ようやく、まともに回復したから朝から近所のマルシェへ行こうとするも、なんと初雪。久々のまともな外出と雪に思わずテンションがあがり、雪の中コートのフードをかぶりながらマルシェへと向かった。

いつもの魚屋さんへ行き、他のお客さんの列に並んだ。列を待ちながら私の黒いコートに積もってくる雪をバフッと払ったり、こっそり白い息を楽しんだりして順番がくるのを待った。雪のせいでか列と言えどもいつもよりお客さんも多くなく、魚屋さんのおじさんたちにも余裕がありそうな雰囲気だった。何人かのおじさんが久々に現れた私に『おー!元気かー!』と声をかけてくれ『元気ですよ。ありがとう!』と返事をした。すると、店のはしっこの方で背を向けてひたすらスモークサーモンをスライスしていたおじさんが、くるっとこちらにふりかえり、スライス用の長い包丁の先にサーモンをベロンとのせて私に向かってつきつけ

『ん。』

と言ってサーモンを一枚くれた。

びっくりしたものの、おお!ラッキー!と思い、お礼を言ってありがたく頂いた。雪の中、サーモンをもぐもぐ食べながら『なんて今日はいい日だ~』と呑気に自分の順番をまった。
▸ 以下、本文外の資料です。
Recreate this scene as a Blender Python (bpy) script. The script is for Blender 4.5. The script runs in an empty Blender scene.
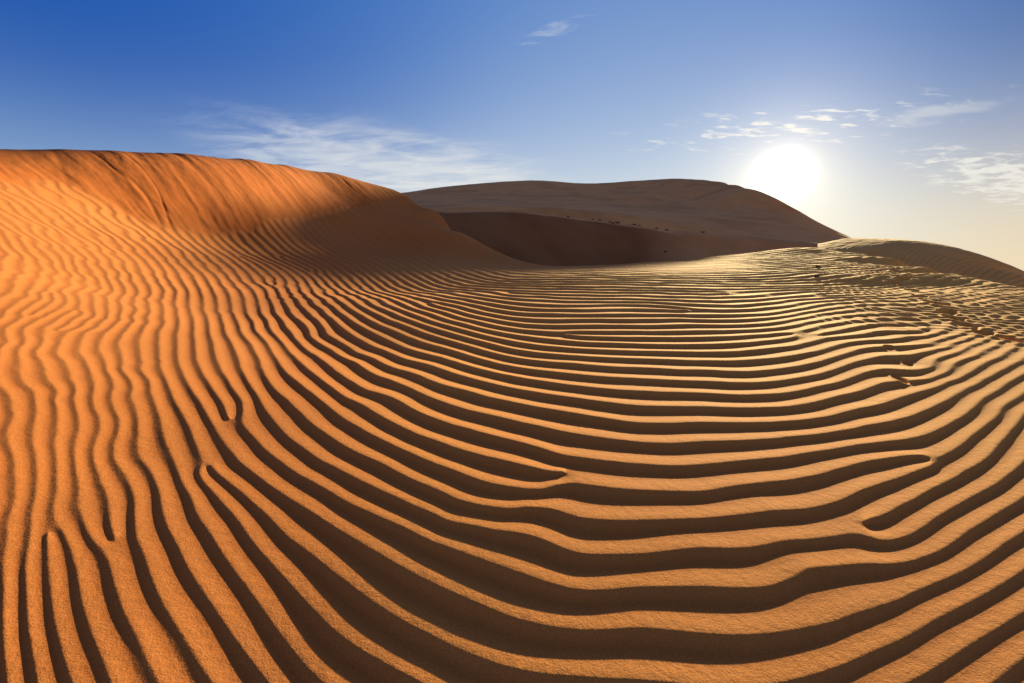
# Desert dunes at low sun: rippled sand in front, big dunes behind.
import bpy, math, random
import numpy as np
# ---- surveyed shapes, all in metres: ground heights, ripple crests (x, y, crest number), crest forks
SURF=[[0.0, 0.0, 0.0], [1.5, 0.0, 0.0], [-1.0, 0.3, 0.036], [0.0, 1.5, 0.177], [1.2, 1.5, 0.177], [2.5, 1.5, 0.177], [0.0, 3.0, 0.348], [2.0, 3.0, 0.348], [4.0, 3.0, 0.348], [-0.6, 3.0, 0.348], [0.0, 5.0, 0.568], [3.0, 5.0, 0.568], [6.0, 5.0, 0.568], [-0.8, 5.0, 0.568], [0.0, 8.0, 0.877], [3.0, 8.0, 0.877], [6.0, 8.0, 0.877], [-1.0, 8.0, 0.877], [0.5, 11.0, 1.163], [4.0, 11.0, 1.163], [8.0, 10.0, 1.07], [1.0, 14.0, 1.425], [5.0, 14.0, 1.425], [4.0, -2.0, -0.24], [0.0, -2.0, -0.24], [9.0, 4.0, 0.459], [6.0, 2.0, 0.235], [9.187, 7.72, 0.907], [9.805, 8.837, 1.048], [10.798, 10.412, 1.212], [12.153, 12.592, 1.43], [13.659, 15.287, 1.739], [15.118, 18.64, 2.131], [15.913, 21.813, 2.511], [13.358, 23.464, 2.505], [9.527, 22.028, 2.127], [5.8, 19.662, 1.805], [2.989, 17.75, 1.625], [-1.336, 0.968, 0.151], [-2.351, 1.863, 0.412], [-3.476, 2.857, 0.707], [-5.35, 4.514, 1.205], [-7.137, 6.118, 1.841], [-9.946, 8.678, 3.092], [-11.707, 10.311, 4.059], [-1.066, 0.983, 0.134], [-2.006, 2.025, 0.344], [-3.177, 3.326, 0.626], [-5.123, 5.478, 1.03], [-7.179, 7.798, 1.756], [-9.346, 10.289, 2.82], [-11.714, 13.136, 4.815], [-11.788, 11.687, 4.466], [-11.856, 15.607, 5.364], [-0.775, 1.019, 0.096], [-1.484, 2.135, 0.298], [-2.561, 3.821, 0.54], [-4.179, 6.348, 0.856], [-6.265, 9.644, 1.518], [-7.853, 12.189, 2.26], [-11.905, 18.974, 6.062], [-11.482, 22.207, 6.656], [-1.826, 4.222, 0.471], [-2.933, 6.903, 0.826], [-5.217, 12.451, 1.668], [-7.163, 17.274, 3.009], [-10.36, 25.474, 7.025], [-9.086, 22.213, 5.469], [-8.801, 27.632, 6.868], [-6.727, 29.236, 6.123], [-6.066, 26.31, 5.286], [-5.411, 23.382, 4.268], [-7.624, 23.809, 5.261], [-3.718, 22.697, 3.778], [-4.542, 19.477, 2.807], [-3.206, 13.628, 1.557], [-2.193, 9.243, 0.913], [-4.349, 26.647, 4.872], [-3.167, 19.241, 2.787], [-2.454, 14.798, 1.689], [-2.099, 20.895, 3.11], [-0.982, 19.475, 2.458], [-0.835, 16.479, 1.744], [1.134, 17.563, 1.66], [8.914, 8.034, 0.934], [9.358, 9.024, 1.026], [9.028, 9.354, 1.041], [10.555, 10.937, 1.231], [8.662, 9.694, 1.074], [10.127, 11.335, 1.269], [11.593, 12.975, 1.464], [8.189, 10.097, 1.115], [9.575, 11.805, 1.318], [10.961, 13.514, 1.522], [12.346, 15.223, 1.725], [13.732, 16.931, 1.928], [7.662, 10.502, 1.157], [8.958, 12.28, 1.37], [10.255, 14.057, 1.583], [11.551, 15.834, 1.795], [12.848, 17.612, 2.008], [14.145, 19.389, 2.221], [6.432, 11.297, 1.213], [7.52, 13.209, 1.416], [8.609, 15.121, 1.619], [9.697, 17.033, 1.822], [10.786, 18.945, 2.025], [11.874, 20.857, 2.228], [5.16, 11.932, 1.24], [6.034, 13.951, 1.418], [6.907, 15.97, 1.595], [7.78, 17.99, 1.772], [8.653, 20.009, 1.949], [12.249, 10.294, 0.107], [16.842, 14.154, -1.013], [12.777, 11.515, 0.248], [17.234, 15.532, -0.872], [13.677, 13.188, 0.462], [17.996, 17.353, -0.588], [14.93, 15.47, 0.73], [19.097, 19.788, -0.25], [16.324, 18.27, 1.139], [20.322, 22.744, 0.299], [17.638, 21.746, 1.631], [21.417, 26.406, 0.931], [18.859, 25.852, 2.011], [23.28, 31.911, 1.311], [15.832, 27.809, 2.005], [19.543, 34.327, 1.305], [11.511, 26.617, 1.627], [14.489, 33.501, 0.927], [7.214, 24.458, 0.805], [9.336, 31.652, -0.595], [3.819, 22.681, 0.125], [5.065, 30.077, -1.975], [1.456, 22.553, -0.14], [1.939, 30.037, -2.66], [-14.708, 12.955, 2.559], [-19.211, 16.92, 0.459], [-14.376, 16.121, 3.315], [-18.369, 20.599, 1.215], [-14.031, 22.363, 4.562], [-17.22, 27.445, 2.462], [-11.867, 29.179, 5.425], [-14.128, 34.737, 3.185], [-7.624, 33.134, 3.923], [-8.97, 38.981, 0.843], [-4.993, 30.595, 2.672], [-5.96, 36.517, -0.408], [-1.184, 23.47, 0.458], [-1.486, 29.463, -2.342], [-2.0, -1.5, 0.3], [-5.0, -1.0, 1.0], [-9.0, 1.0, 2.2], [-14.0, 3.0, 3.9], [-18.0, 6.0, 4.6], [9.0, 0.0, -0.2], [14.0, 3.0, -0.8]]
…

魚屋さんで欲しかった魚を買ってから、銀行へも用事があったので銀行へと立ち寄った。受け付けの順番がきて、用件を伝えると

『その手続きは本当はここじゃやってないのよー。もう、しょうがないわねえ。今日だけよ。』

と言って銀行員のお姉さんが私の頼みをきいてくれた。日本で銀行員がこんな台詞言ったらシャレにならんだろうなと思いながらも、己もいい加減な性格なので、『なんてラッキー!ありがとう!』と、ありがたく手続きを完了してもらった。

お礼を言って銀行を後にしてから、マルシェにあるアクセサリー屋さんへと向かった。そこのマダムとはもう10年以上の付き合いで、今日はかなり寒いだろうと思い、うちにあった日本のカイロを彼女に届けに行ったのだ。とても喜んでくれた彼女はお礼にと、持っていた手作りキャラメルを子供たちと食べろと言って私に持たせてくれようとした。いつも色々なプレゼントをうちの子にくれるので、お礼は要らないと断ると、

『こんなにキャラメルを食べたら太りすぎるから、もらってちょうだい!』

といわれ、

『いやいや!わたしも太るから!いいよ!』

と言ったのだが、

『いや!私のほうがひどいことになる!』

とまで言われてしまい、結局有り難く頂いた。ふと気づくと、我々のやり取りを見ていた隣のアラブ系のお惣菜屋さんのおじさんたちや、アクセサリーを見ていたお客さん達が微笑ましそうにこちらを見ていた。マダムにお礼とお別れを言ってうちへと戻った。

 

魚屋さんでサーモンもらって、

銀行で『しょうがないわね。』と言われ、

アクセサリー屋さんでキャラメルをもらった朝。

なんだか子供のお使いのような朝だった気がする。